Short task: Leave the pictures out and quote every line from the start of the listing to the line with "(960, 410)], .0006)", inclusive.

Source material:
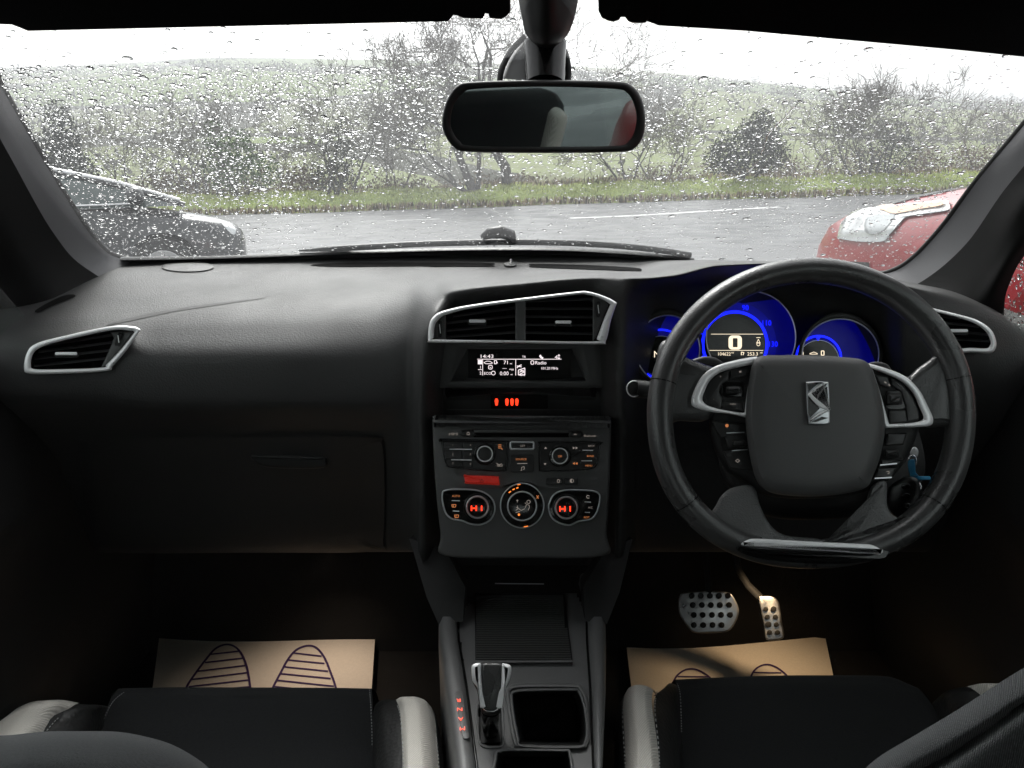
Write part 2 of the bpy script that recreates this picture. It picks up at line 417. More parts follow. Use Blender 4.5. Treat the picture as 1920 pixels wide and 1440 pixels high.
while n_drop < 23000:
    px = random.uniform(-20, 1940); py = random.uniform(30, 500)
    if not inside(px, py, WS_IN): continue
    dens = .5 + .45*vnoise(px/120, py/70, 1) + .25*(vnoise(px/40, py/25, 2) - .5)
    if 560 < px < 1180 and py > 330: dens *= .35            # the patch the blade wiped
    if px < 700: dens *= 1.15
    hz_ = 125 if px < 1100 else 125 + (px-1100)*.085
    if py < hz_: dens *= .10
    if random.random() > dens: continue
    p = ws_pt(px, py, .0006)
    if p.y > 1.43 or p.y < .82: continue
    s = .00082*random.lognormvariate(0, .55)*(1.12 if px < 700 else 1.0)
    s = min(s, .0050); a = s*random.uniform(1.0, 1.5); b = s*random.uniform(.75, 1.05)
    parts.append(drop_vf(p, a, b, s*random.uniform(.32, .55), random.uniform(-.35, .35), 6 if s < .0009 else 8)); n_drop += 1
drops = link('raindrops', mesh(*merge(parts), fix=True), M_water, ws, angle=180, kind='stuff')
def smear(name, pts, w):
    P = [ws_pt(x, y, .0008) for x, y in [tuple(q[:2]) for q in smooth_path(pts, 8)]]
    P = [p + Vector((random.gauss(0, .0006), random.gauss(0, .0006), 0)) for p in P]
    return link(name, mesh(*tube_vf(P, [w*random.uniform(.6, 1.25) for _ in P], 7, flat=.6)), M_water, ws, angle=180)
smear('water_trickle', [(1352, 338), (1400, 325), (1428, 290), (1440, 255), (1462, 232), (1500, 190)], .0014)
smear('water_trickle', [(1130, 148), (1240, 125), (1357, 101)], .0011)
smear('water_trickle', [(872, 345), (905, 385), (960, 410)], .0006)

# ---- roof lining and sills (the shell around the cabin)
def panel(name, pts, th, m, parent=None, kind=None):
    """flat panel of real thickness from corner points (thickness away from the eye)"""
    P = [Vector(p) for p in pts]; n = (P[1]-P[0]).cross(P[2]-P[0]).normalized()
    if n.dot(P[0]-EYE) < 0: n = -n
    N = len(P); V = P + [p + n*th for p in P]
    Fc = [tuple(range(N)), tuple(reversed(range(N, 2*N)))] + [(i, (i+1) % N, N+(i+1) % N, N+i) for i in range(N)]
    return link(name, mesh(V, Fc), m, parent, kind=kind)
hl = panel('headliner', [(-.62, .845, 1.365), (.62, .845, 1.365), (.60, -1.9, 1.40), (-.60, -1.9, 1.40)], .03, M_head)
tag(hl, 'black cloth roof lining above the windscreen', 'headliner', kind='structure')
fl = panel('cabin_floor', [(-.74, 1.36, .22), (.74, 1.36, .22), (.74, -1.9, .22), (-.74, -1.9, .22)], .05, M_carpet); tag(fl, 'black carpet floor of the cabin', 'floor', kind='structure')
bk = panel('bulkhead', [(-.9, 1.34, .22), (.9, 1.34, .22), (.9, 1.56, .95), (-.9, 1.56, .95)], .05, M_carpet); tag(bk, 'black carpeted bulkhead behind the pedals', 'bulkhead', kind='structure')
rs = empty('rear_bench', (0, -1.1, .22), 'dark rear bench seat reflected in the mirror', 'rear seat')
box('seat', (0, -1.0, .46), (1.3, .5, .16), M_seatblk, rs, .03)
box('backrest', (0, -1.32, .72), (1.3, .14, .50), M_seatblk, rs, .04, Matrix.Rotation(R(12), 3, 'X'))
tg = empty('tailgate', (0, -1.9, .6), 'tailgate with a small dark rear window behind the bench', 'tailgate')
panel('panel', [(-.74, -1.85, .22), (.74, -1.85, .22), (.70, -1.75, .96), (-.70, -1.75, .96)], .04, M_dark, tg)
panel('glass', [(-.70, -1.75, .96), (.70, -1.75, .96), (.60, -1.88, 1.37), (-.60, -1.88, 1.37)], .004, M_sglass, tg)

# ---- doors
def door(sx, label, name='front_door'):
    X = .725*sx; d = empty(name, (X, .2, .3), label, 'door')
    rows = [(.22, -.03), (.30, 0.0), (.40, .05), (.50, .045), (.56, .02), (.66, .035), (.72, .06), (.80, .03), (.88, .0), (.925, -.01), (.93, -.05)]
    G = [[Vector((X - sx*dx*(1 if y < .95 else max(.2, 1-(y-.95)*4)), y, z)) for z, dx in rows] for y in np.linspace(-.75, 1.60, 34)]
    link('trim_panel', mesh(*grid_vf(G)), M_black, d)
    tube('pull_handle', smooth_path([(X-sx*.05, .30, .70), (X-sx*.095, .36, .735), (X-sx*.105, .50, .755), (X-sx*.095, .66, .76), (X-sx*.05, .72, .74)], 6), .013, M_black, d)
    # window glass and frame rails
    panel('window_glass', [(X-sx*.005, -.70, .93), (X-sx*.005, 1.16, .93), (X-sx*.07, .86, 1.19), (X-sx*.12, .62, 1.34), (X-sx*.12, -.62, 1.36)], .004, M_sglass, d)
    fr = [(X-sx*.07, .90, 1.20), (X-sx*.105, .78, 1.285), (X-sx*.125, .58, 1.36), (X-sx*.13, 0, 1.385), (X-sx*.13, -.70, 1.38)]
    tube('window_frame', smooth_path(fr, 6), .032, M_black, d, flat=.8)
    tube('window_frame', [(X-sx*.01, -.72, .9), (X-sx*.12, -.66, 1.38)], .06, M_black, d)
    panel('rear_panel', [(X, -.75, .22), (X, -1.9, .22), (X, -1.9, .98), (X, -.75, .95)], .03, M_dark, d)
    return d
dl = door(-1, 'black passenger door trim at the left edge of the cabin')
dr = door(1, "black driver's door trim at the right edge beyond the steering wheel")
_a, _b, _c = Vector((.72, -.70, .93)), Vector((.72, 1.16, .93)), Vector((.655, .86, 1.19)); _n = (_b-_a).cross(_c-_a).normalized()
if _n.x < 0: _n = -_n
pd_ = []
for _ in range(420):
    d = ray(random.uniform(1870, 1960), random.uniform(430, 625)); p = EYE + d*((_a-EYE).dot(_n)/d.dot(_n)) + _n*.0045; s = .0013*random.lognormvariate(0, .45)
    pd_.append(drop_vf(p, s, s*1.2, s*.5, 0, un=_n))
link('raindrops', mesh(*merge(pd_)), M_water, dr, angle=180, kind='stuff')
# mirror-corner quarter panels hiding the outer corner of the dash
def corner(poly, y0, y1, m, parent, name='corner_trim'):
    V = []; n = len(poly)
    for (px, py, y) in poly: V.append(PY(px, py, y))
    for (px, py, y) in poly: V.append(PY(px, py, y) + Vector((0, .05, 0)))
    return link(name, mesh(V, [tuple(range(n)), tuple(reversed(range(n, 2*n)))] + [(i, (i+1) % n, n+(i+1) % n, n+i) for i in range(n)]), m, parent)

# ---- windscreen pillars
def pillar(rows, label):
    rows = [[r[0], tuple(r[0][k]*.35 + r[1][k]*.65 for k in range(3)), tuple(r[0][k]*.35 + r[2][k]*.65 for k in range(3))] + r[3:] for r in rows]
    o = empty('windscreen_pillar', tuple(PY(*rows[3][1])), label, 'pillar')
    link('cloth_cover', mesh(*grid_vf(loftrows([r[:3] for r in rows]))), M_pillar, o, angle=180); link('door_seal_trim', mesh(*grid_vf(loftrows([r[2:] for r in rows]))), M_seal, o, angle=180); return o
def loftrows(rows):
    """rows run along the pillar; each row: points (px,py,y) across it"""
    nr, nc = len(rows), len(rows[0]); t = np.linspace(0, nr-1, (nr-1)*6+1); s = np.linspace(0, nc-1, (nc-1)*5+1)
    A = [[[pchip(range(nr), [rows[r][c][k] for r in range(nr)], t) for k in range(3)] for c in range(nc)]][0]
    out = []
    for i in range(len(t)):
        q = [pchip(range(nc), [A[c][k][i] for c in range(nc)], s) for k in range(3)]
        out.append([PY(q[0][j], q[1][j], q[2][j]) for j in range(len(s))])
    return out
pillar([[(-60, 40, .93), (-75, 45, .88), (-100, 50, .83), (-150, 40, .80), (-220, 20, .82), (-300, 10, .92)],
        [(0, 158, 1.03), (-22, 168, .99), (-62, 190, .93), (-120, 220, .90), (-190, 250, .91), (-280, 290, 1.0)],
        [(75, 290, 1.15), (45, 300, 1.11), (5, 325, 1.05), (-55, 365, 1.02), (-110, 400, 1.03), (-200, 440, 1.1)],
        [(142, 400, 1.27), (112, 415, 1.23), (70, 445, 1.18), (10, 490, 1.14), (-50, 530, 1.14), (-140, 560, 1.2)],
        [(176, 448, 1.33), (150, 470, 1.29), (118, 505, 1.24), (60, 548, 1.18), (-10, 580, 1.16), (-100, 610, 1.2)],
        [(208, 478, 1.38), (190, 500, 1.335), (160, 532, 1.27), (95, 580, 1.20), (10, 615, 1.17), (-80, 640, 1.2)],
        [(258, 492, 1.42), (240, 520, 1.36), (190, 560, 1.28), (120, 610, 1.21), (30, 650, 1.18), (-60, 680, 1.2)]],
       'grey cloth covered windscreen pillar on the left, beside the dark car')
pillar([[(2010, 120, .90), (2030, 120, .86), (2060, 115, .81), (2100, 110, .78), (2160, 100, .79), (2240, 90, .9)],
        [(1925, 228, 1.0), (1950, 240, .95), (1990, 262, .90), (2050, 290, .87), (2110, 300, .88), (2180, 320, .96)],
        [(1832, 340, 1.14), (1862, 350, 1.10), (1905, 372, 1.04), (1925, 390, 1.00), (1950, 410, 1.0), (1975, 425, 1.04)],
        [(1765, 430, 1.26), (1795, 445, 1.21), (1838, 470, 1.14), (1862, 492, 1.10), (1885, 500, 1.07), (1903, 508, 1.09)],
        [(1712, 486, 1.34), (1738, 500, 1.29), (1778, 522, 1.21), (1820, 545, 1.15), (1855, 560, 1.11), (1884, 565, 1.12)],
        [(1672, 510, 1.39), (1695, 525, 1.34), (1735, 550, 1.26), (1785, 576, 1.18), (1838, 595, 1.14), (1882, 610, 1.14)],
        [(1630, 518, 1.42), (1650, 545, 1.37), (1690, 572, 1.30), (1760, 600, 1.22), (1830, 625, 1.17), (1910, 650, 1.17)]],
       'grey cloth covered windscreen pillar on the right, beside the red car')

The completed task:
Write part 2 of the bpy script that recreates this picture. It picks up at line 417. More parts follow. Use Blender 4.5. Treat the picture as 1920 pixels wide and 1440 pixels high.
while n_drop < 23000:
    px = random.uniform(-20, 1940); py = random.uniform(30, 500)
    if not inside(px, py, WS_IN): continue
    dens = .5 + .45*vnoise(px/120, py/70, 1) + .25*(vnoise(px/40, py/25, 2) - .5)
    if 560 < px < 1180 and py > 330: dens *= .35            # the patch the blade wiped
    if px < 700: dens *= 1.15
    hz_ = 125 if px < 1100 else 125 + (px-1100)*.085
    if py < hz_: dens *= .10
    if random.random() > dens: continue
    p = ws_pt(px, py, .0006)
    if p.y > 1.43 or p.y < .82: continue
    s = .00082*random.lognormvariate(0, .55)*(1.12 if px < 700 else 1.0)
    s = min(s, .0050); a = s*random.uniform(1.0, 1.5); b = s*random.uniform(.75, 1.05)
    parts.append(drop_vf(p, a, b, s*random.uniform(.32, .55), random.uniform(-.35, .35), 6 if s < .0009 else 8)); n_drop += 1
drops = link('raindrops', mesh(*merge(parts), fix=True), M_water, ws, angle=180, kind='stuff')
def smear(name, pts, w):
    P = [ws_pt(x, y, .0008) for x, y in [tuple(q[:2]) for q in smooth_path(pts, 8)]]
    P = [p + Vector((random.gauss(0, .0006), random.gauss(0, .0006), 0)) for p in P]
    return link(name, mesh(*tube_vf(P, [w*random.uniform(.6, 1.25) for _ in P], 7, flat=.6)), M_water, ws, angle=180)
smear('water_trickle', [(1352, 338), (1400, 325), (1428, 290), (1440, 255), (1462, 232), (1500, 190)], .0014)
smear('water_trickle', [(1130, 148), (1240, 125), (1357, 101)], .0011)
smear('water_trickle', [(872, 345), (905, 385), (960, 410)], .0006)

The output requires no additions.